Overtime pay. The Committee notes that sections 114 and 127 of the Labour Code state that overtime shall be paid at a 25 per cent higher rate than the regular rate (and even 50 per cent higher in certain cases), unless the worker concerned and the employer agree to replace the higher rate of pay with compensatory rest. The Committee draws the Government’s attention to the fact that Article 6(2) of the Convention requires overtime to be paid at a higher rate, regardless of whether compensatory rest is granted. The effect of this obligation is also to limit the use of overtime in view of the cost that it represents to employers. The Committee therefore hopes that the Government will amend the relevant provisions of the Labour Code as soon as possible in order to bring them into conformity with the Convention.
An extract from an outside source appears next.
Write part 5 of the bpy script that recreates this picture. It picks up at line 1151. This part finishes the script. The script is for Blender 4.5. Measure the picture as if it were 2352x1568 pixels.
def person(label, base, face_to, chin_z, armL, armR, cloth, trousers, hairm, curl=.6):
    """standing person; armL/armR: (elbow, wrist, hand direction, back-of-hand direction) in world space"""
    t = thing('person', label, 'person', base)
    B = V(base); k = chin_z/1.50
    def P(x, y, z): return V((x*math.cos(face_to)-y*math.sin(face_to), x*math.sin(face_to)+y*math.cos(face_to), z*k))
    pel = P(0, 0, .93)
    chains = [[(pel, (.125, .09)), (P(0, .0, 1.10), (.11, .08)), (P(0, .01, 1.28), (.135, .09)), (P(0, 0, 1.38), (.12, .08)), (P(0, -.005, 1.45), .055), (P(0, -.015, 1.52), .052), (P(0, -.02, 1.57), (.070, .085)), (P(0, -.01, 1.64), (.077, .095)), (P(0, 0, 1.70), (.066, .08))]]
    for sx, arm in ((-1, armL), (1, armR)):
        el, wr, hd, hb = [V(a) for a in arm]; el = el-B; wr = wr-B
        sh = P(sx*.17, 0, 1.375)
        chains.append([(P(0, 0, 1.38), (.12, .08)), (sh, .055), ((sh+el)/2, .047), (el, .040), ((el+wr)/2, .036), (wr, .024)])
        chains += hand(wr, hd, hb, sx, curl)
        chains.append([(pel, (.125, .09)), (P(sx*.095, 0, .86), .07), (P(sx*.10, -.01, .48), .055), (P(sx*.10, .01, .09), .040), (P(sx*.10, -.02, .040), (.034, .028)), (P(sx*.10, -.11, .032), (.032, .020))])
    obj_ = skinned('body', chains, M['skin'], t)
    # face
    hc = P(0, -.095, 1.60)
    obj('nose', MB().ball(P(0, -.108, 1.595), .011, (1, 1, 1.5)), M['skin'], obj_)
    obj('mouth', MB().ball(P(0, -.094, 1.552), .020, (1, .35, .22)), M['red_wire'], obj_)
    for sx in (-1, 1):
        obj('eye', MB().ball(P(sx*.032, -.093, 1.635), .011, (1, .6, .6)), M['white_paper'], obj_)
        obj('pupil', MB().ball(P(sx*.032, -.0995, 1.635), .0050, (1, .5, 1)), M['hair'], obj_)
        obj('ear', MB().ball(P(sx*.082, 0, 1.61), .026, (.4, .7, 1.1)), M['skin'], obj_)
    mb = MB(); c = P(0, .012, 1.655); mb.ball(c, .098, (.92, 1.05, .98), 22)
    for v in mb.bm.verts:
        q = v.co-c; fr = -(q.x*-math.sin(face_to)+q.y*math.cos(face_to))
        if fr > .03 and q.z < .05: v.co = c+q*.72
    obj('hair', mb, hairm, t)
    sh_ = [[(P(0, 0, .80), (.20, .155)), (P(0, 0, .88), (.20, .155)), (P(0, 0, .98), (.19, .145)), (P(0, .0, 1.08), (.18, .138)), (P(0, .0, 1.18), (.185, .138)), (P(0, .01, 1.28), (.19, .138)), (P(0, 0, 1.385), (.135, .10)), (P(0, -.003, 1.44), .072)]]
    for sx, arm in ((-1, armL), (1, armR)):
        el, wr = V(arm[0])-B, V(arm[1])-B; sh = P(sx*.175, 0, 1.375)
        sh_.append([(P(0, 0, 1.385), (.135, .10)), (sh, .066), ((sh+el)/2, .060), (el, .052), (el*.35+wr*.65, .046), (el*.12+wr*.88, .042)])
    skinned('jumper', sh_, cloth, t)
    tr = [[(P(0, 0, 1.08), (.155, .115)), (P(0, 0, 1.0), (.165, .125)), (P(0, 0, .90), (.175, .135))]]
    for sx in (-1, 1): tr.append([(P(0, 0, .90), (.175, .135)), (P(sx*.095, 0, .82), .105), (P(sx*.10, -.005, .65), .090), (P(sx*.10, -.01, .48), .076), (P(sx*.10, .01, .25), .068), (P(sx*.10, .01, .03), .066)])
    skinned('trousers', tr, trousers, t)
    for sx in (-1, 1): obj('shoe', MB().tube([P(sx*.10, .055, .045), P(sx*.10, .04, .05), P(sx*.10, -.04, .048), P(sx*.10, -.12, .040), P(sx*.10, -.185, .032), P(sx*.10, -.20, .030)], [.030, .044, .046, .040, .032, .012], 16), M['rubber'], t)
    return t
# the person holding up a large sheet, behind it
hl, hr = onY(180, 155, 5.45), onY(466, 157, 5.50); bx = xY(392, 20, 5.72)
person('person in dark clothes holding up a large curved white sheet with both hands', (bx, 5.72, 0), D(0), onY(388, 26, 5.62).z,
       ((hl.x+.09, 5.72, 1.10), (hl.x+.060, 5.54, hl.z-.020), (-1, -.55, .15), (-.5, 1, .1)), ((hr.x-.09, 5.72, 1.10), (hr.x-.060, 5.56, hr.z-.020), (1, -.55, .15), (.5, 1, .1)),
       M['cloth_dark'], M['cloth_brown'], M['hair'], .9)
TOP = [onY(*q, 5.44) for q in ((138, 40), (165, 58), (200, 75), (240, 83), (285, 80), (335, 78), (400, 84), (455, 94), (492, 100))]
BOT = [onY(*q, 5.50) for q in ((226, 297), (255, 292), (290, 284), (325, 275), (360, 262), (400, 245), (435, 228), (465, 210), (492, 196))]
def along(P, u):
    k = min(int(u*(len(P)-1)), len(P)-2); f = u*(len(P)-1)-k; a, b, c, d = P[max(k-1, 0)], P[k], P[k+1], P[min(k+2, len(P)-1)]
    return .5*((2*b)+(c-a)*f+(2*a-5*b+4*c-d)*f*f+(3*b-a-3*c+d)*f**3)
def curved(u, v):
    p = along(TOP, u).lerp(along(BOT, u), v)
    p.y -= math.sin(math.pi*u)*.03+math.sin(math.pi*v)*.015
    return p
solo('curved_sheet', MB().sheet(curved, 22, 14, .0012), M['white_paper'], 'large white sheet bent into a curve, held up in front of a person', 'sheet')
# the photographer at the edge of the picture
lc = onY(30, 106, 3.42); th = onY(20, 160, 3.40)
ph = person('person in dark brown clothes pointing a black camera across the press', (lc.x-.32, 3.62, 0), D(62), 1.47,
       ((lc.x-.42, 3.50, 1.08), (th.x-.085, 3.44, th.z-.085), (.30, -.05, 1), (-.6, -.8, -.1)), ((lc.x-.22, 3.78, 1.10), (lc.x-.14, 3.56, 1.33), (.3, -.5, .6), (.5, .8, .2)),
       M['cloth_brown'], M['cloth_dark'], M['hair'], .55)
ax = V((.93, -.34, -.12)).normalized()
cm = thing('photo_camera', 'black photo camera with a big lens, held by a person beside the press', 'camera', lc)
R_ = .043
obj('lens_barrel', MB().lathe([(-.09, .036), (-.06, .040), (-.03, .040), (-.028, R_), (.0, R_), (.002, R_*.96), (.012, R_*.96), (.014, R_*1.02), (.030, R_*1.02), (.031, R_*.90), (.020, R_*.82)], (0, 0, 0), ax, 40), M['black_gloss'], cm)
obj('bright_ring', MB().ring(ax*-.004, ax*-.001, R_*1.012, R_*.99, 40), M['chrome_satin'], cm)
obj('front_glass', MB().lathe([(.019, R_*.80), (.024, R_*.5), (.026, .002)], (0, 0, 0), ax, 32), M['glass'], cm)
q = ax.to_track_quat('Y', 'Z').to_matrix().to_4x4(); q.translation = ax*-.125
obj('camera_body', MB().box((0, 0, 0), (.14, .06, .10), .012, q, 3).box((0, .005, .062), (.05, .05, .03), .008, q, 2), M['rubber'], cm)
Part V of the report form. Application in practice. The Committee requests the Government to supply general information on the manner in which the Convention is applied in practice, including, for example, extracts from the reports of the inspection services, information on the number of workers protected by the legislation, the number and nature of infringements reported, the measures taken to deal with them, and also statistics on the number of employees working more than 48 hours per week and the extent to which systems for the annualization of working time have been established, as well as any other relevant information concerning other working time arrangements, including “time savings account” systems. Finally, the Committee requests the Government to supply, if possible, statistics on the number of workers who occupy more than one job.